Requirements: Pictures do not belong in the copy. Return all of the entries exactly.

Supplied material:
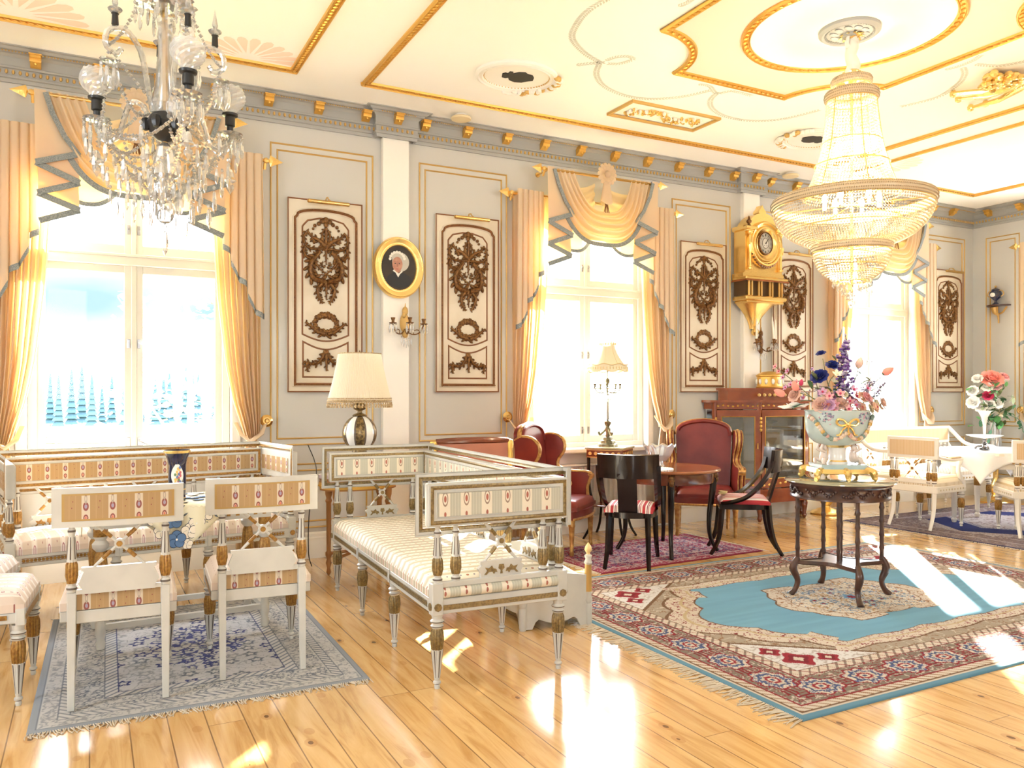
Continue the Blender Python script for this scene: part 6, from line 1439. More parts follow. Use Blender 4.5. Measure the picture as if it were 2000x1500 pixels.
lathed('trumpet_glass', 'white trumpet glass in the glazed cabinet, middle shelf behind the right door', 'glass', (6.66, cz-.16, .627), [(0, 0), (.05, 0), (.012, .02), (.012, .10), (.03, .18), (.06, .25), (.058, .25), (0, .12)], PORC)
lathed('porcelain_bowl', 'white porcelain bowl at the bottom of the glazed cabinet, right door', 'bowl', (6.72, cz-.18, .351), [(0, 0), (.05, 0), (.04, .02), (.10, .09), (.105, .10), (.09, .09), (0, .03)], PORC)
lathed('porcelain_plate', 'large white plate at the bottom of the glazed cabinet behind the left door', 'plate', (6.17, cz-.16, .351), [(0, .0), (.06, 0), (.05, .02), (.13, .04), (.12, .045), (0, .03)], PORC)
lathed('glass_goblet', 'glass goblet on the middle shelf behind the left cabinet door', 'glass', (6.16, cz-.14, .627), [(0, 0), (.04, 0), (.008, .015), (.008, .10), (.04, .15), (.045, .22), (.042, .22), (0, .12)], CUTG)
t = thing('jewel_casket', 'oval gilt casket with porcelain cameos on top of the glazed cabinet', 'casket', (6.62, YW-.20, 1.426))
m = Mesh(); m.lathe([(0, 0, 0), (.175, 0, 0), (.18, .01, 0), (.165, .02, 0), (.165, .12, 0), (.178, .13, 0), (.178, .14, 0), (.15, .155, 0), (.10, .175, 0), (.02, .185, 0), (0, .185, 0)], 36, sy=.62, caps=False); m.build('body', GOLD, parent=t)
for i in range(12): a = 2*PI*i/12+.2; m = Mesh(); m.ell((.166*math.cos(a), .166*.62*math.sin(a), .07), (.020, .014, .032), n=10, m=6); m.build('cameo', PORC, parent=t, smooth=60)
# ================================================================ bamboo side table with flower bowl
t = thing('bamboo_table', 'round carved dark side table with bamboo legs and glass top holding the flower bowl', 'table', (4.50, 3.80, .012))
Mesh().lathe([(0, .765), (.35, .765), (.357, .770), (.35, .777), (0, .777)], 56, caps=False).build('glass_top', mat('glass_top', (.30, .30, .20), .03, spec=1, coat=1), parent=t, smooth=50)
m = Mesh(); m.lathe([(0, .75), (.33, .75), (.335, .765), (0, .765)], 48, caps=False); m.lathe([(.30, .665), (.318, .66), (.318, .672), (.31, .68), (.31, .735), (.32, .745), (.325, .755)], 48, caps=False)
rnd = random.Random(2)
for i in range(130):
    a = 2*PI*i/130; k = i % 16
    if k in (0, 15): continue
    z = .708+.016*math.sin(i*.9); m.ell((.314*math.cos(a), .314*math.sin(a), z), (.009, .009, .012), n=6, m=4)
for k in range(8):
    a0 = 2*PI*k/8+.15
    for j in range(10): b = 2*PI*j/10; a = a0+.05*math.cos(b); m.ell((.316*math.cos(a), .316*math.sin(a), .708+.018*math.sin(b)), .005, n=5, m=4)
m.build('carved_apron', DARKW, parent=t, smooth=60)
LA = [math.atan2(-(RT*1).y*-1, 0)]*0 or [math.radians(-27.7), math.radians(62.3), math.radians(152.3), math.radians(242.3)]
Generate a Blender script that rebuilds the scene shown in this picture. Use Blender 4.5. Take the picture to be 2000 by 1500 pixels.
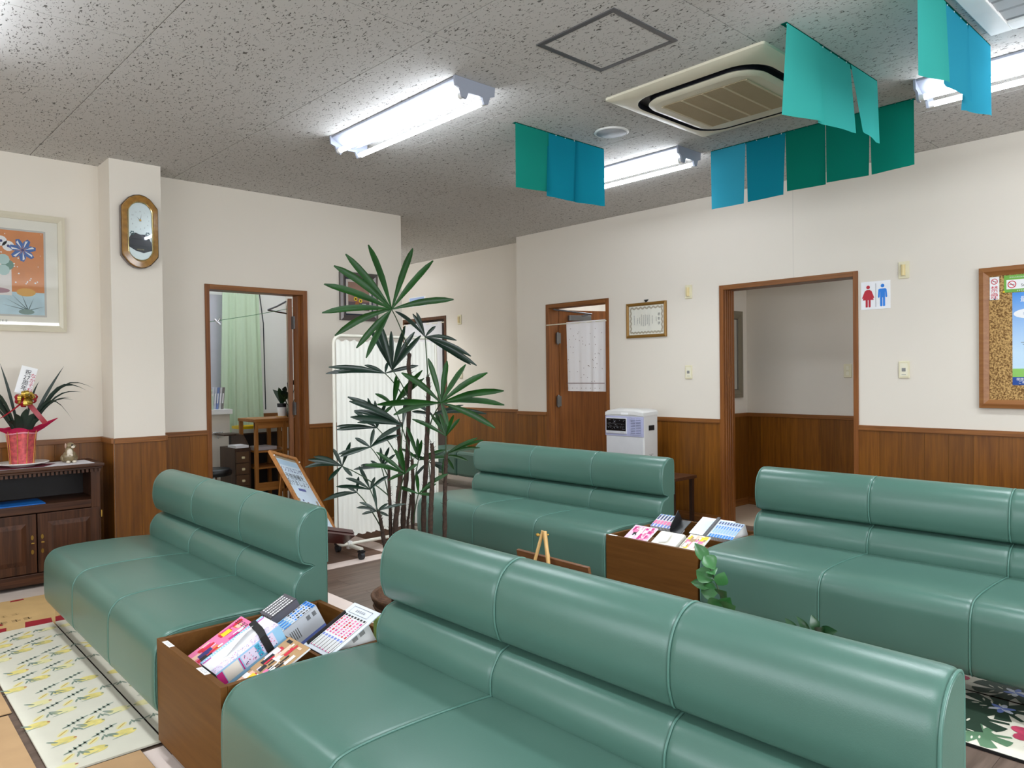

Answer to this problem:
Continue the Blender Python script for this scene: part 6, from line 1439. More parts follow. Use Blender 4.5. Measure the picture as if it were 2000x1500 pixels.
lathed('trumpet_glass', 'white trumpet glass in the glazed cabinet, middle shelf behind the right door', 'glass', (6.66, cz-.16, .627), [(0, 0), (.05, 0), (.012, .02), (.012, .10), (.03, .18), (.06, .25), (.058, .25), (0, .12)], PORC)
lathed('porcelain_bowl', 'white porcelain bowl at the bottom of the glazed cabinet, right door', 'bowl', (6.72, cz-.18, .351), [(0, 0), (.05, 0), (.04, .02), (.10, .09), (.105, .10), (.09, .09), (0, .03)], PORC)
lathed('porcelain_plate', 'large white plate at the bottom of the glazed cabinet behind the left door', 'plate', (6.17, cz-.16, .351), [(0, .0), (.06, 0), (.05, .02), (.13, .04), (.12, .045), (0, .03)], PORC)
lathed('glass_goblet', 'glass goblet on the middle shelf behind the left cabinet door', 'glass', (6.16, cz-.14, .627), [(0, 0), (.04, 0), (.008, .015), (.008, .10), (.04, .15), (.045, .22), (.042, .22), (0, .12)], CUTG)
t = thing('jewel_casket', 'oval gilt casket with porcelain cameos on top of the glazed cabinet', 'casket', (6.62, YW-.20, 1.426))
m = Mesh(); m.lathe([(0, 0, 0), (.175, 0, 0), (.18, .01, 0), (.165, .02, 0), (.165, .12, 0), (.178, .13, 0), (.178, .14, 0), (.15, .155, 0), (.10, .175, 0), (.02, .185, 0), (0, .185, 0)], 36, sy=.62, caps=False); m.build('body', GOLD, parent=t)
for i in range(12): a = 2*PI*i/12+.2; m = Mesh(); m.ell((.166*math.cos(a), .166*.62*math.sin(a), .07), (.020, .014, .032), n=10, m=6); m.build('cameo', PORC, parent=t, smooth=60)
# ================================================================ bamboo side table with flower bowl
t = thing('bamboo_table', 'round carved dark side table with bamboo legs and glass top holding the flower bowl', 'table', (4.50, 3.80, .012))
Mesh().lathe([(0, .765), (.35, .765), (.357, .770), (.35, .777), (0, .777)], 56, caps=False).build('glass_top', mat('glass_top', (.30, .30, .20), .03, spec=1, coat=1), parent=t, smooth=50)
m = Mesh(); m.lathe([(0, .75), (.33, .75), (.335, .765), (0, .765)], 48, caps=False); m.lathe([(.30, .665), (.318, .66), (.318, .672), (.31, .68), (.31, .735), (.32, .745), (.325, .755)], 48, caps=False)
rnd = random.Random(2)
for i in range(130):
    a = 2*PI*i/130; k = i % 16
    if k in (0, 15): continue
    z = .708+.016*math.sin(i*.9); m.ell((.314*math.cos(a), .314*math.sin(a), z), (.009, .009, .012), n=6, m=4)
for k in range(8):
    a0 = 2*PI*k/8+.15
    for j in range(10): b = 2*PI*j/10; a = a0+.05*math.cos(b); m.ell((.316*math.cos(a), .316*math.sin(a), .708+.018*math.sin(b)), .005, n=5, m=4)
m.build('carved_apron', DARKW, parent=t, smooth=60)
LA = [math.atan2(-(RT*1).y*-1, 0)]*0 or [math.radians(-27.7), math.radians(62.3), math.radians(152.3), math.radians(242.3)]
Generate a Blender script that rebuilds the scene shown in this picture. Use Blender 4.5. Take the picture to be 2000 by 1500 pixels.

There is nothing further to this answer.